The Real Fiction of Science Fiction

By Teresa Heffernan

In “The Real Science of Science Fiction,” Susan Stepney, Professor of Computer Science at the University of York, inspired by her contribution to a collection of stories called Beta-Life that puts science fiction writers and scientists in dialogue each with the other, discusses her experience of this fruitful relationship:

“It is important to get science ideas out to the public for many reasons. But one important reason, for me at least, is so that SF authors have a range of new material to use to write great SF stories. I’ve found that working directly with an author kills two birds with one stone: it produces a new story for me to read, and provides some science background that might help inspire other authors, too.”

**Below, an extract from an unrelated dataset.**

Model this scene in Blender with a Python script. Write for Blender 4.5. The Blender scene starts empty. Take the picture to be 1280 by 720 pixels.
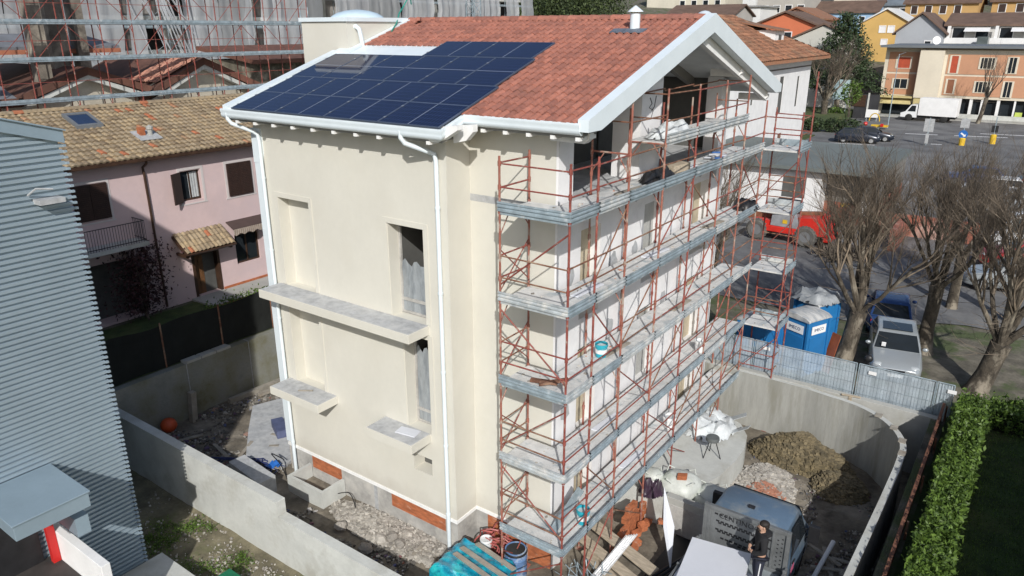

While there is no question that fiction writers are inspired by science and technology and that scientists are inspired by fiction, this article is one of many that popularizes the notion that it is the scientific idea that educates people while the fictional apparatus serves as the entertaining vehicle that disseminates and markets the science. It is not surprising then that discussions of the genre are so often reduced to questions about whether or not the fiction gets the science “right” or whether it is probable. For instance, when Duncan Jones was invited by NASA to discuss his film Moon (2009), the questions from the audience were largely technical. They asked about the possibilities and mechanics of lunar helium-3 mining (the energy source being harvested in the film) and about the possibility of using local materials to build a lunar base; they also asked questions about the construction of the set and the use of special effects. Jones’s film, however, is interested in the potential of the genre more than it is in the viability of mining energy on the moon. Looking back to 70s and 80s films, the retro-aesthetic of the film rejects the expensive technological flash and special effects that have become so prevalent in the industry in order put in stark relief not “entertainment,” but the question of how humans are shaping and being shaped by a faith in technological progress and corporate capital. The beauty of the sci-fi genre, Jones (who studied philosophy and the ethics of sentient machines at grad school) argues, is that it offers a place where values can be investigated as it “takes the audience’s guard down.”

In Moon we first meet Sam, an employee of Lunar Industries, running on a treadmill and wearing a t-shirt that says: “wake me when it’s quitting time.” The slogan is of course an ironic reference to his expiry date as a clone, a fact he only “wakes” to near the end of his mission–for most of the film he believes he is the “one and only.” The slogan also suggests workers on a conveyor belt unwittingly serving corporate interests to their own detriment; and it raises larger questions (as does the film) about whether the species is running on autopilot, oblivious to its own expiry, lulled to sleep by technology and its promise of a better future.

While the NASA audience asked interesting questions, the ethical concerns the film raises about science in the service of industry were never broached: in other words “science” was separated from the “fiction” in order to sidestep the uncomfortable questions about how science is already implicated in twenty-first century narratives about progress, individualism, capitalism, freedom, and industry. A training in literary analysis does not treat science as an autonomous field: if Stepney argues that “we need scientific input to sustain a rich science fictional imagination,” I would suggest we need fiction to situate science in politics, history, culture. At the end of Moon, after Sam has woken up to the fact of his exploitation and is ready to make his escape back to earth, Gerty (the Hal-inspired computer) says to Sam: “the new Sam and I will be back to our programming as soon as I finish rebooting.” Sam reponds to: Gerty: “we are not programmed, we are people, you understand.” Sam, in the end, wants to jump off the treadmill of corporate technological determinism.